──────── DATA SEGMENT

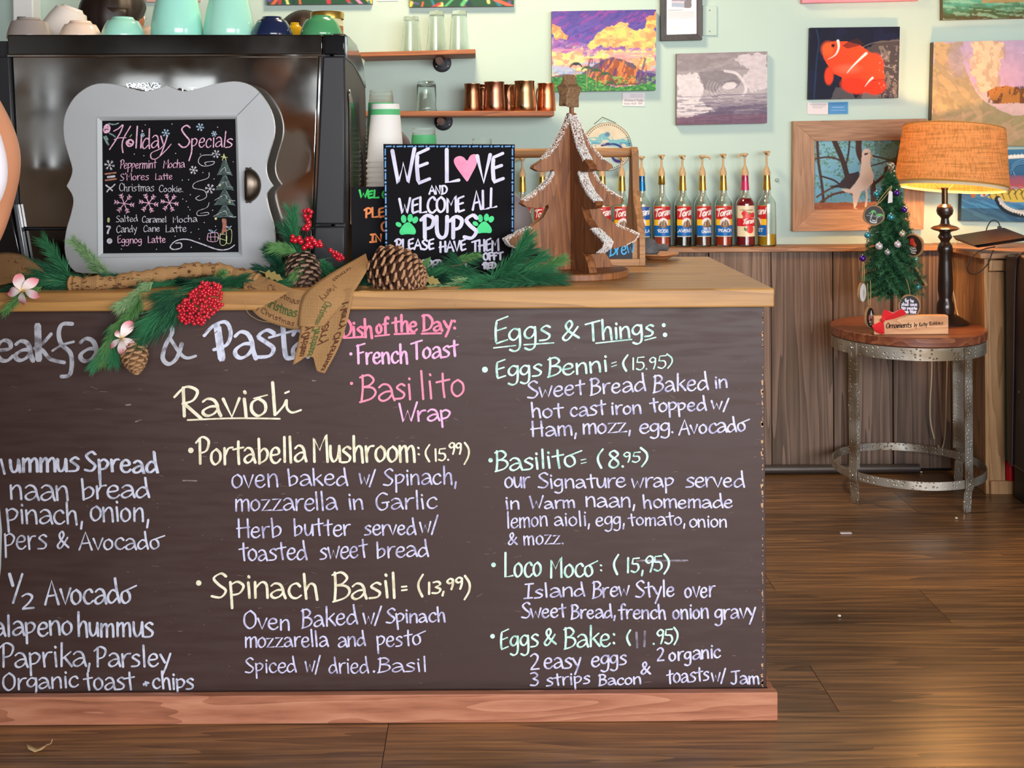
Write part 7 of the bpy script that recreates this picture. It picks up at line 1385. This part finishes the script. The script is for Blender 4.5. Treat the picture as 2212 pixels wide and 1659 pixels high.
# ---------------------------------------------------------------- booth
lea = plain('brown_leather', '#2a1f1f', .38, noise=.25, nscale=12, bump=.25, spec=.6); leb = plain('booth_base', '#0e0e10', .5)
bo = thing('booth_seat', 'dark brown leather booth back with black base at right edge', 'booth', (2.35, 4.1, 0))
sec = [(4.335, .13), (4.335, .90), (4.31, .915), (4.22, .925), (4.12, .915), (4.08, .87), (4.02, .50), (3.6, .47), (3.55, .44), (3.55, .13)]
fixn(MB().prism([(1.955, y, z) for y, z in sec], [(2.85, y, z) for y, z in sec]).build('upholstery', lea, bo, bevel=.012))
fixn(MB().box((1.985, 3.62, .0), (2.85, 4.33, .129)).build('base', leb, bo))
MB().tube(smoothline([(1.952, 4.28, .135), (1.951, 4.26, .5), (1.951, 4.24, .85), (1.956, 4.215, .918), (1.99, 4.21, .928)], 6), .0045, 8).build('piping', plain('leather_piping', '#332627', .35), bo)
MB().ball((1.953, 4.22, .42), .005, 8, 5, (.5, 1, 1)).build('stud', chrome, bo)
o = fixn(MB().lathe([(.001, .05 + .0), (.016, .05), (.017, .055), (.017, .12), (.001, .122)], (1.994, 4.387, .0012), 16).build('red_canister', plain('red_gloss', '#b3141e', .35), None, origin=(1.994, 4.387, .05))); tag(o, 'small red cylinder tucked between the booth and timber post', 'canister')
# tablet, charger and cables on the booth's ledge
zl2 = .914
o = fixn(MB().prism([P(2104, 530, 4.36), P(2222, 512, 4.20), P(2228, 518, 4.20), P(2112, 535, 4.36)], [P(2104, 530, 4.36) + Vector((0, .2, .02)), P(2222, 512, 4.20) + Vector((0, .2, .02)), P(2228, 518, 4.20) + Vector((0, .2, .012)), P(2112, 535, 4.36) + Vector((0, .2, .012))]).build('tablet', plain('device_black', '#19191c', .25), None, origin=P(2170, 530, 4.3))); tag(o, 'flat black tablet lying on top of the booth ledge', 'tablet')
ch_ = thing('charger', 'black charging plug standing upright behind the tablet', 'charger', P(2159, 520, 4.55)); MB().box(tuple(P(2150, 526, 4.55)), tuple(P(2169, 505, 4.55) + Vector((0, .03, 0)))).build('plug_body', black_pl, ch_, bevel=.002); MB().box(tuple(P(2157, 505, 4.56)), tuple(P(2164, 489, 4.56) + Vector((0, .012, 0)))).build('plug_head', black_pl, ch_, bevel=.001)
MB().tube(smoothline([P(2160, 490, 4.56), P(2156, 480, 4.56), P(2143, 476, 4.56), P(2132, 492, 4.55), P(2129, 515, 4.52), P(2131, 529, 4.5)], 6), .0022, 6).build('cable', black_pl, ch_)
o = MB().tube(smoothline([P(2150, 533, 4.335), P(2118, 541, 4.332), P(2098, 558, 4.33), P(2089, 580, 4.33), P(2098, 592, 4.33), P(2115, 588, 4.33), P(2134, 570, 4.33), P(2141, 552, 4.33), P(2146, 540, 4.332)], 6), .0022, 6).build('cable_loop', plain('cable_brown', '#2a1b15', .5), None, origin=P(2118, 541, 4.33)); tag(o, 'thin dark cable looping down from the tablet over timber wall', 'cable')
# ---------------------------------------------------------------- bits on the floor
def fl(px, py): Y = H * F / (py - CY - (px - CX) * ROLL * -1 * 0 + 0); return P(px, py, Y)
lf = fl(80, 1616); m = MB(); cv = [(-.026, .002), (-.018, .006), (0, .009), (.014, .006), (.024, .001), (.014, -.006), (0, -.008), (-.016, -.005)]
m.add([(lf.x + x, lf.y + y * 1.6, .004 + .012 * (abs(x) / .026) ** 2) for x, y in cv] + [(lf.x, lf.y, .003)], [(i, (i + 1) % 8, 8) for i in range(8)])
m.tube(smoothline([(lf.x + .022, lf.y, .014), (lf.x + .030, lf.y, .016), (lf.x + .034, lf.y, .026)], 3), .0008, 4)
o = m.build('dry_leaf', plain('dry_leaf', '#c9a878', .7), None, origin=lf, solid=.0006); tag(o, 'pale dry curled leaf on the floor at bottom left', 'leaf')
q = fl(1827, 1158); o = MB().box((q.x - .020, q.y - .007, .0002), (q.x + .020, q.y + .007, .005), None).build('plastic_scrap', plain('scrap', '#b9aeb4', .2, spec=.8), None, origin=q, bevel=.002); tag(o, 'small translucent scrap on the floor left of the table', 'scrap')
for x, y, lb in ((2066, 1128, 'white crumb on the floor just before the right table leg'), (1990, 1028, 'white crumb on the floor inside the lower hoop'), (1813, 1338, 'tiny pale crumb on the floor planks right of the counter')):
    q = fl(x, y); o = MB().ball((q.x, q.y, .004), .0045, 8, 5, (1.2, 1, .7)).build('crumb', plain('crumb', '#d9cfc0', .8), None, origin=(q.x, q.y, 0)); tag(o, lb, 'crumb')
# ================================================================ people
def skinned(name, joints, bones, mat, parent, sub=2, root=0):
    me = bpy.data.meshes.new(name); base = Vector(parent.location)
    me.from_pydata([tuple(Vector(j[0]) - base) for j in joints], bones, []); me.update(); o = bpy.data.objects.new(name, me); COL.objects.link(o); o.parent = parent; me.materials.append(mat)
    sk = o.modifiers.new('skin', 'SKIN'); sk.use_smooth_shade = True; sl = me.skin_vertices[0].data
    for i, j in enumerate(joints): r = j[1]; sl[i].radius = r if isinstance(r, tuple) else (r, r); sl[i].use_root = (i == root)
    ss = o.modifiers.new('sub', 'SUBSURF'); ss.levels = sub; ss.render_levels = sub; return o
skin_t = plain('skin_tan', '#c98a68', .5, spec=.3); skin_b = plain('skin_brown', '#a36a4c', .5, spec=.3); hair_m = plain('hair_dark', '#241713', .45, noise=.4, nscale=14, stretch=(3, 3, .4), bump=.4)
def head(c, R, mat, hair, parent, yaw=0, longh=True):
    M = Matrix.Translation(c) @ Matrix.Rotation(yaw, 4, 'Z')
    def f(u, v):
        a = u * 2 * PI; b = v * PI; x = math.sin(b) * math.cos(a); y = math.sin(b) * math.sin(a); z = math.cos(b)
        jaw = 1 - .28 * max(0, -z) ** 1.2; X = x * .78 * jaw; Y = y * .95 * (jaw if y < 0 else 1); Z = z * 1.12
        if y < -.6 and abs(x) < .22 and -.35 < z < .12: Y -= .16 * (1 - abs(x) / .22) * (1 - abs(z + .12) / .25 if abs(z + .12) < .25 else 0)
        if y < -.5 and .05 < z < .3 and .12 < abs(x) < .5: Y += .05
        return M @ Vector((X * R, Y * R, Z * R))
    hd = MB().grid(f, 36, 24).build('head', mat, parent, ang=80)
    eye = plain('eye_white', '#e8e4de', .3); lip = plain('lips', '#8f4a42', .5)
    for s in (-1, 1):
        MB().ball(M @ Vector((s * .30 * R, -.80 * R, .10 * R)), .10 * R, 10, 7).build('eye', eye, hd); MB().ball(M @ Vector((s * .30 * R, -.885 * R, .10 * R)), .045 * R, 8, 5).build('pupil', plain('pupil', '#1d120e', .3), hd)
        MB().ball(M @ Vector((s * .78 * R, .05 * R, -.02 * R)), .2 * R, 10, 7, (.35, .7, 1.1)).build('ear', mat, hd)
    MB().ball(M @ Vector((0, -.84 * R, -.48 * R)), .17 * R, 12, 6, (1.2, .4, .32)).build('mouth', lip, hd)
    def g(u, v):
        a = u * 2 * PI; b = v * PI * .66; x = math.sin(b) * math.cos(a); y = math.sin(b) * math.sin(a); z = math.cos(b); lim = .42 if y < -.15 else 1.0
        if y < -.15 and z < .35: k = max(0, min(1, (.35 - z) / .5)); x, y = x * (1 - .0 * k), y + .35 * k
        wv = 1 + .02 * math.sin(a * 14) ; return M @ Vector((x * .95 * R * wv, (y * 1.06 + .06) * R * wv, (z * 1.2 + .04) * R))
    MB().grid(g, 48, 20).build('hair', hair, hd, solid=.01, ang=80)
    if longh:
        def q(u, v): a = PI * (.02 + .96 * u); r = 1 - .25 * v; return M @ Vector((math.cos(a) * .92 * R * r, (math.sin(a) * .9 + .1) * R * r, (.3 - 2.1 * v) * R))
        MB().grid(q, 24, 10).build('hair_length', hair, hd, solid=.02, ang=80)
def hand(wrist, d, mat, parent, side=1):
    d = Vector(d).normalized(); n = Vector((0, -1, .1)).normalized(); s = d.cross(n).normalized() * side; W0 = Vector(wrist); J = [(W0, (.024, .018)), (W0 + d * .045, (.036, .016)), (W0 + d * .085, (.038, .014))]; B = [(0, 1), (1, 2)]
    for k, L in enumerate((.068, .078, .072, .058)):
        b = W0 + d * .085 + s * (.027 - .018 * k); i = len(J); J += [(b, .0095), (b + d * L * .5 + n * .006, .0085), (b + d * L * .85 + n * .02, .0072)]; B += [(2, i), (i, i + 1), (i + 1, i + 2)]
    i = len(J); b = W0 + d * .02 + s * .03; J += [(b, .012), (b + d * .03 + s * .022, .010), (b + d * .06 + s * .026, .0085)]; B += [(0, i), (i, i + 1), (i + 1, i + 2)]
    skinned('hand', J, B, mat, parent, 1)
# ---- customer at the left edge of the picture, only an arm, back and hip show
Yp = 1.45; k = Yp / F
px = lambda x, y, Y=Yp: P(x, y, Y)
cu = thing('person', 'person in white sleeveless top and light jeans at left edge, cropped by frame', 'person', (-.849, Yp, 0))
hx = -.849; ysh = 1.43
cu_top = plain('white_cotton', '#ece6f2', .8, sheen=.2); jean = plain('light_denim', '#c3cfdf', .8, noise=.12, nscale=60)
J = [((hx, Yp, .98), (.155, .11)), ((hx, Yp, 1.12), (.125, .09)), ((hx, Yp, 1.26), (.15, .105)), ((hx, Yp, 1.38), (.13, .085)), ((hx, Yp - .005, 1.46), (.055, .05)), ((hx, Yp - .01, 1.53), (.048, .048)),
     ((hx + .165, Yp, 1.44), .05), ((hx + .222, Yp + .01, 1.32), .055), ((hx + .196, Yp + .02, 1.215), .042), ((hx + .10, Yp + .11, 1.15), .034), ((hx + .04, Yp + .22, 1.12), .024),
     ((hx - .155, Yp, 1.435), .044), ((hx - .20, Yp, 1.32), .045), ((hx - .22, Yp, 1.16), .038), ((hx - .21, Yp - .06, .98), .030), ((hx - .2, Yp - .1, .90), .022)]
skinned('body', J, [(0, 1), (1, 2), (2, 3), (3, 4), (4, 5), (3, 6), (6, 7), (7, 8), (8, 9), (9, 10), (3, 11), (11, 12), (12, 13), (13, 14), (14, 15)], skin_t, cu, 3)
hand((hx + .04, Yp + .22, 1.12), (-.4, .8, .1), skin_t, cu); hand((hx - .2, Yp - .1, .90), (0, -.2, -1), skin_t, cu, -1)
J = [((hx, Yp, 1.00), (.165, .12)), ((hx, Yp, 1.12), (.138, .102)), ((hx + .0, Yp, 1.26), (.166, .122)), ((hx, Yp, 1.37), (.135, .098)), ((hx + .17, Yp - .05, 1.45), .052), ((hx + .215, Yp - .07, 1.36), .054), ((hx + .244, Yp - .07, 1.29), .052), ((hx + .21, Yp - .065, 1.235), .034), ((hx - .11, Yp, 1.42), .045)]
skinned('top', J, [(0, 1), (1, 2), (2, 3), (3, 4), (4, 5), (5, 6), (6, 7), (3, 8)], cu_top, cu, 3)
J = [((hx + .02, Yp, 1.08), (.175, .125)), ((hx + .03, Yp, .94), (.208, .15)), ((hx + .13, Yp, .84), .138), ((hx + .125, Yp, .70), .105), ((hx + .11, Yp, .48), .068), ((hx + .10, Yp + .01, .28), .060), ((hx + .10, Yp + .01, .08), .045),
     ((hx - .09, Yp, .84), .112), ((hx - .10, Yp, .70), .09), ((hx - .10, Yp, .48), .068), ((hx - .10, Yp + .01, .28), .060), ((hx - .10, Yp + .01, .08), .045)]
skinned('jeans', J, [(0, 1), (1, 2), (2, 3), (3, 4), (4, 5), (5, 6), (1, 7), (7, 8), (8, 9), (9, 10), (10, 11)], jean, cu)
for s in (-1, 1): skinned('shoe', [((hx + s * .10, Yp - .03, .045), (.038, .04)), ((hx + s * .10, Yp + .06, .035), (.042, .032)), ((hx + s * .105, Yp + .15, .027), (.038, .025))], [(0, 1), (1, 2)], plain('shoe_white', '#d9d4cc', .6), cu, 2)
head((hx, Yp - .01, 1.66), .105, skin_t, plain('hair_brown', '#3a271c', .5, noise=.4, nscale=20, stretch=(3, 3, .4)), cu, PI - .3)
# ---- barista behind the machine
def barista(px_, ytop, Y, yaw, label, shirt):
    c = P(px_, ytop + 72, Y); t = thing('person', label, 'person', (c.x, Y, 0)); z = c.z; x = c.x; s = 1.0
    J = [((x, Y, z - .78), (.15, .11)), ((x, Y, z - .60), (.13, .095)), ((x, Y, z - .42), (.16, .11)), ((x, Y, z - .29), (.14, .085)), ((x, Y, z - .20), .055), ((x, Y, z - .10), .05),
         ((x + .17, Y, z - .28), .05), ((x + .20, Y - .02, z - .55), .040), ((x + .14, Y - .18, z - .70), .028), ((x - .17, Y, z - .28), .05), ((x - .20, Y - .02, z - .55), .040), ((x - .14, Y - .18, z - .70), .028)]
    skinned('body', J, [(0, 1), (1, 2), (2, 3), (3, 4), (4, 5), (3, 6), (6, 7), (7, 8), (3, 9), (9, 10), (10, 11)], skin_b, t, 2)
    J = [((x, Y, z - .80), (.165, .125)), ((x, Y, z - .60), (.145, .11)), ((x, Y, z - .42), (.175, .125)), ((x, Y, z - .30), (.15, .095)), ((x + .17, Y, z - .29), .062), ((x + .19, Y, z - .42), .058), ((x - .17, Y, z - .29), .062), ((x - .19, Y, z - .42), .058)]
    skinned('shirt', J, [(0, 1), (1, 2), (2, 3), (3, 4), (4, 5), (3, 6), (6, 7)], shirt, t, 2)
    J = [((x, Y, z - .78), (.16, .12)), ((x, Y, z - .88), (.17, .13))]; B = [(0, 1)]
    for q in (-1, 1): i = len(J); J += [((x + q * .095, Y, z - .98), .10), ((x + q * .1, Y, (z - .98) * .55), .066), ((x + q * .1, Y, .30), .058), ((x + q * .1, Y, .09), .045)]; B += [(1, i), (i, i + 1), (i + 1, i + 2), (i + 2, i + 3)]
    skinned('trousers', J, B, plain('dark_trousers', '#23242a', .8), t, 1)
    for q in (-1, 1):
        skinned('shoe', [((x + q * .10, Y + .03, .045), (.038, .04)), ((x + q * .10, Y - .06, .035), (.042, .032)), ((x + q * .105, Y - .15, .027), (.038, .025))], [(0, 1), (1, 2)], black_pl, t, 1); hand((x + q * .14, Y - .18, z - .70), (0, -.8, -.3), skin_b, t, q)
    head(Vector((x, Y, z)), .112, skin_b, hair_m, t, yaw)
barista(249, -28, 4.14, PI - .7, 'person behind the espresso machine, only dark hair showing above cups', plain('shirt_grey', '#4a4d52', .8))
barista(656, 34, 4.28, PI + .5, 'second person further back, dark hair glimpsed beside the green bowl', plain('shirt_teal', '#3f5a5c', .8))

────────────────

• BRIEF: Copy each line above containing the string "picture".

• SOLUTION FOR THIS TASK:
Write part 7 of the bpy script that recreates this picture. It picks up at line 1385. This part finishes the script. The script is for Blender 4.5. Treat the picture as 2212 pixels wide and 1659 pixels high.
# ---- customer at the left edge of the picture, only an arm, back and hip show